Camping In The Winter - How To Stay Warm

Have you ever considered camping in the winter?
You may think that sounds like an absolutely ridiculous idea, but it may not be quite as bad as you may think. Waking up in a rural winter wonderland, away from the hustle and bustle of daily life can be a magical experience, not to mention one that for many people is an affordable alternative to more expensive holiday based accommodation. The main concern for people about camping outdoors in winter is how they stay warm, so let's dig in.

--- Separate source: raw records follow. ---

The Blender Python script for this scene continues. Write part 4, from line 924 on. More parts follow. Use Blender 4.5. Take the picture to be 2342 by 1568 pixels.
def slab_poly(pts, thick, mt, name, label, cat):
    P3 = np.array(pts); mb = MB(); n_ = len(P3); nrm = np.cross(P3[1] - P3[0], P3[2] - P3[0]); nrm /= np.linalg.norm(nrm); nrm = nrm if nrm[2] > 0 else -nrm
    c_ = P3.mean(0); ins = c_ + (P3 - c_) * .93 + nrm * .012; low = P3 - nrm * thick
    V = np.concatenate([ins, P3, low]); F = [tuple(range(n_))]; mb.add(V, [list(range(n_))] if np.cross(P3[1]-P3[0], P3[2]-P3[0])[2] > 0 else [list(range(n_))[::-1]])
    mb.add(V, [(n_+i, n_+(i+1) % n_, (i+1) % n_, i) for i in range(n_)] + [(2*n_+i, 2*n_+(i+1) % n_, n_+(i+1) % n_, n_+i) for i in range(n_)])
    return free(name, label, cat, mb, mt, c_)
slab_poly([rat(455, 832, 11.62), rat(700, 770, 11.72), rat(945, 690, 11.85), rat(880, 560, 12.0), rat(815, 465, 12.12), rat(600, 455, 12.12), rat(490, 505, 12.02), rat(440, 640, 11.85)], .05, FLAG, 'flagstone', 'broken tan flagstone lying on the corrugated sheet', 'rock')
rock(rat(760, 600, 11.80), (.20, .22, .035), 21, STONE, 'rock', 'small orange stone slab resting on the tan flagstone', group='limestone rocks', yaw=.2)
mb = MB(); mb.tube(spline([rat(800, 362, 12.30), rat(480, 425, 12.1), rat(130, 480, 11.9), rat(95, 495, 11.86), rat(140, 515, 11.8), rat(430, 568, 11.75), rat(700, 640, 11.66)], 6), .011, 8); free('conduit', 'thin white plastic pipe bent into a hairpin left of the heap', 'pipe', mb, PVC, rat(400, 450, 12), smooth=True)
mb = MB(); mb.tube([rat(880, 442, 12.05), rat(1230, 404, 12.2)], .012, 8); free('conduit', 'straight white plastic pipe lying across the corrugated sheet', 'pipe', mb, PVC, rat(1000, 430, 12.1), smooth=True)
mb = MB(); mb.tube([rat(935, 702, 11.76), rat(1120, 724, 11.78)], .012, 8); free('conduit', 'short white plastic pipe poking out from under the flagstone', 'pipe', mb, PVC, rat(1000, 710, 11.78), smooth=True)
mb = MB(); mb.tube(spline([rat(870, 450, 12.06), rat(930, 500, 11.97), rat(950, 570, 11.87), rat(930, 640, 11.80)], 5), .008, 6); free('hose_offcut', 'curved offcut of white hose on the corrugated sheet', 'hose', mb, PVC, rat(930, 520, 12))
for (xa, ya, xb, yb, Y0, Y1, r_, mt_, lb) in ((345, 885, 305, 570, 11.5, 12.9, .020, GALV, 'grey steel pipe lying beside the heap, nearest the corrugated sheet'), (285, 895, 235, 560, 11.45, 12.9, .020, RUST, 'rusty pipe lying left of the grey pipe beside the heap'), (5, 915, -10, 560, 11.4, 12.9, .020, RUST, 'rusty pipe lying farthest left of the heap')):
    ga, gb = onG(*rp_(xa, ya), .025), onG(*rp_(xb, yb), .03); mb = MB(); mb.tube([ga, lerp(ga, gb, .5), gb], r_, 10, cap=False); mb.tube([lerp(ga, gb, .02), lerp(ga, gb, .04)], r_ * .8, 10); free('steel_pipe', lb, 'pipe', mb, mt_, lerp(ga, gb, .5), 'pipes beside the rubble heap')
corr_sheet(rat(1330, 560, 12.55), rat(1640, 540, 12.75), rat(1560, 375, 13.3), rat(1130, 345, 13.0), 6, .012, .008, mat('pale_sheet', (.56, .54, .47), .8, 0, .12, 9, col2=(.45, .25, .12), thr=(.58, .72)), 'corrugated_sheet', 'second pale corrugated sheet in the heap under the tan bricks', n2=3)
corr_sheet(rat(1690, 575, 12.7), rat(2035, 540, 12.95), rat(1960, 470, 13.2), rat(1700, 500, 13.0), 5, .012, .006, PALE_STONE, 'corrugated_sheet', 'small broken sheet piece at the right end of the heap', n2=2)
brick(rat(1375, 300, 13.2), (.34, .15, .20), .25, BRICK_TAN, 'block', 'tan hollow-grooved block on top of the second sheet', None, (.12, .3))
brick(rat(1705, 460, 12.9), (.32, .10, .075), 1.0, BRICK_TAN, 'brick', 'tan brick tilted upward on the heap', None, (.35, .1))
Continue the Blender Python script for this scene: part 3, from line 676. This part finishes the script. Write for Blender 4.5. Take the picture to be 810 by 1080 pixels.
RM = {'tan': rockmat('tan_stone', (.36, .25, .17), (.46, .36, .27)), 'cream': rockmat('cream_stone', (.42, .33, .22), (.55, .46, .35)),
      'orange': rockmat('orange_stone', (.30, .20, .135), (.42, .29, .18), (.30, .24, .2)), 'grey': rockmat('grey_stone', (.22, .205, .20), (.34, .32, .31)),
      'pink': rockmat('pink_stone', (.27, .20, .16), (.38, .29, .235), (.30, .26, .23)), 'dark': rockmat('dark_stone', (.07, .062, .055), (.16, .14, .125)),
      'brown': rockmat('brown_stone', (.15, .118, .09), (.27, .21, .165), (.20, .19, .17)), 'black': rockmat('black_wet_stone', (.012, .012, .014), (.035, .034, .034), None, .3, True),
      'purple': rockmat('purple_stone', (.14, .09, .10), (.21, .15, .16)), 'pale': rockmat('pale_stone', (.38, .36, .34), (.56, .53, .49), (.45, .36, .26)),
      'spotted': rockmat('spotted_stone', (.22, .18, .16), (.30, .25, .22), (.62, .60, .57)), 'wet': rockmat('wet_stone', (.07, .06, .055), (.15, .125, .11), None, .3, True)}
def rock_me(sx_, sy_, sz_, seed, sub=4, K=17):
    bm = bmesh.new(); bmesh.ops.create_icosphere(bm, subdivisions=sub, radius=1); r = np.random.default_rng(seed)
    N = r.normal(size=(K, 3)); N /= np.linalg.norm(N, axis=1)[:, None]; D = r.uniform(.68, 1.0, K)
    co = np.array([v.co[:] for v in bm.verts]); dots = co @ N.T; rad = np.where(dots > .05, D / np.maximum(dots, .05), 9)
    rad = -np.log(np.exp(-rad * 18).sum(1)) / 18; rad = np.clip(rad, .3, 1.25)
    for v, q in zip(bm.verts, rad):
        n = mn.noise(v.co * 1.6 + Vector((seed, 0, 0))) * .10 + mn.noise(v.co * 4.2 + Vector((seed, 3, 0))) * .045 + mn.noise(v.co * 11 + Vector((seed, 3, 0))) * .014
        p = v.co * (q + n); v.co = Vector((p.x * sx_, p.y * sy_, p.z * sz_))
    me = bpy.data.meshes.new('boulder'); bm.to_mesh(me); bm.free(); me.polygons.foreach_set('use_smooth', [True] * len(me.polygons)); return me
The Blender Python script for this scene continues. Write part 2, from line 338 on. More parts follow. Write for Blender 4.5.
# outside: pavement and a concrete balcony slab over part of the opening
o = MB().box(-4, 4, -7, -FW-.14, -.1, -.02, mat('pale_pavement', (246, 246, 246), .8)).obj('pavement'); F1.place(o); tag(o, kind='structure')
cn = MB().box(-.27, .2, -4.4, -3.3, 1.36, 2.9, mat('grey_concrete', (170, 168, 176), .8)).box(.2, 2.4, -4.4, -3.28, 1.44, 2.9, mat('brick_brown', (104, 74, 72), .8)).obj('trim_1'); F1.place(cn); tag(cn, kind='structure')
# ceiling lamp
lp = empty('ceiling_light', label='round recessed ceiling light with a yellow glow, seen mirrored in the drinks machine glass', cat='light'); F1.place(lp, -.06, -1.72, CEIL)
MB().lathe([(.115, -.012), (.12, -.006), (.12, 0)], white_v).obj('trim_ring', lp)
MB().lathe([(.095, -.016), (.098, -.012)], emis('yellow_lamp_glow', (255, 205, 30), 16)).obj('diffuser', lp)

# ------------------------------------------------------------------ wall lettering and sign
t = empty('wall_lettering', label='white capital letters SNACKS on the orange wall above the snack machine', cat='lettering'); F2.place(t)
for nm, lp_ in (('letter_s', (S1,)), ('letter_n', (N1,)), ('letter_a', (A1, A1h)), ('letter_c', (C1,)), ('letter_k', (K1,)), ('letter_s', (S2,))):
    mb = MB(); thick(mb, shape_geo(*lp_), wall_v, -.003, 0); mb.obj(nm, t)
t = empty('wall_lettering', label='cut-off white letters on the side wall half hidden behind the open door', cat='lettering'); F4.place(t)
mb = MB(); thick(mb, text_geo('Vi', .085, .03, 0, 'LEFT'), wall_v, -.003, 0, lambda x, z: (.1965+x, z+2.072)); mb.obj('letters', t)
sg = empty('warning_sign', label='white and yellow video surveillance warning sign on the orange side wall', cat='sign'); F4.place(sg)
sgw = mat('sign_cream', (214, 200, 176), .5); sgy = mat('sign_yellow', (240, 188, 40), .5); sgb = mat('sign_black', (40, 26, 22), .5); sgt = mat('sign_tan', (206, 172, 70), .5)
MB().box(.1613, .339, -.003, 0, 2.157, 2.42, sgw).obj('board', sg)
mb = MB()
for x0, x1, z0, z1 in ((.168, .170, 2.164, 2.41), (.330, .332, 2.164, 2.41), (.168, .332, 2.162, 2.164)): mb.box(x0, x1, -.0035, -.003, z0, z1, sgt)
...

Keeping warm and comfortable while camping is the key to an enjoyable experience, and layers will become your new best friend. Layers help to trap the heat in and can also be put on or taken off as and when the weather changes. The key to layering:
  • The base layer
    Your base layer is like your second skin, stay clear of cotton as cotton traps moisture and can get cold. Instead, stick to merino wool or synthetic alternatives. If it’s really cold out you may want to wear more than one base layer.
  • The mid-layer
    Your mid-layer is your insulating layer and could be a fleece or some fleece-lined trousers. For extremely cold temperatures a down jacket can be worn in addition to a fleece layer for extra warmth.
  • The outer layer
    Your outer layer is what keeps you dry and so invest in some waterproof trousers as well as a waterproof coat. Remember to take this layer off before you get in the tent to avoid making everything else wet.
When thinking about layers, don’t forget your feet! Wear a thick pair of socks with a thin pair underneath and remember to bring plenty of pairs to swap into if things get damp. To give your feet a head start on getting warm, you can put your socks in your sleeping back with you at night, or use a pair of boot warmers to pre-warm your shoes.

Finally, top off your outfit with a hat, gloves, and scarf. You can lose more than half your body heat through your head, so find a waterproof and windproof hat for outside, and a nice knitted one to keep you warm inside the tent. Apply this same principle to gloves, and have a pair for outside, and a pair for inside.

Heat your body from the inside out with high energy hot meals, such as stews, a filling pasta dish, or hearty porridge. You can find some great camping recipes over on the Roving Foleys blog.
What to do at night
Temperatures can plummet at night, and as you are inactive it can be the hardest time to stay warm. In addition to all of the layers listed above, you will want to ensure that your sleeping bag is rated for outdoor use in winter. Don’t put your head inside, no matter how cold your nose gets as this can cause moisture to build up inside your sleeping bag from your breath. Instead, wrap a scarf around your face. To keep your feet toasty, sleep with a boot warmer in the bottom of your sleeping bag.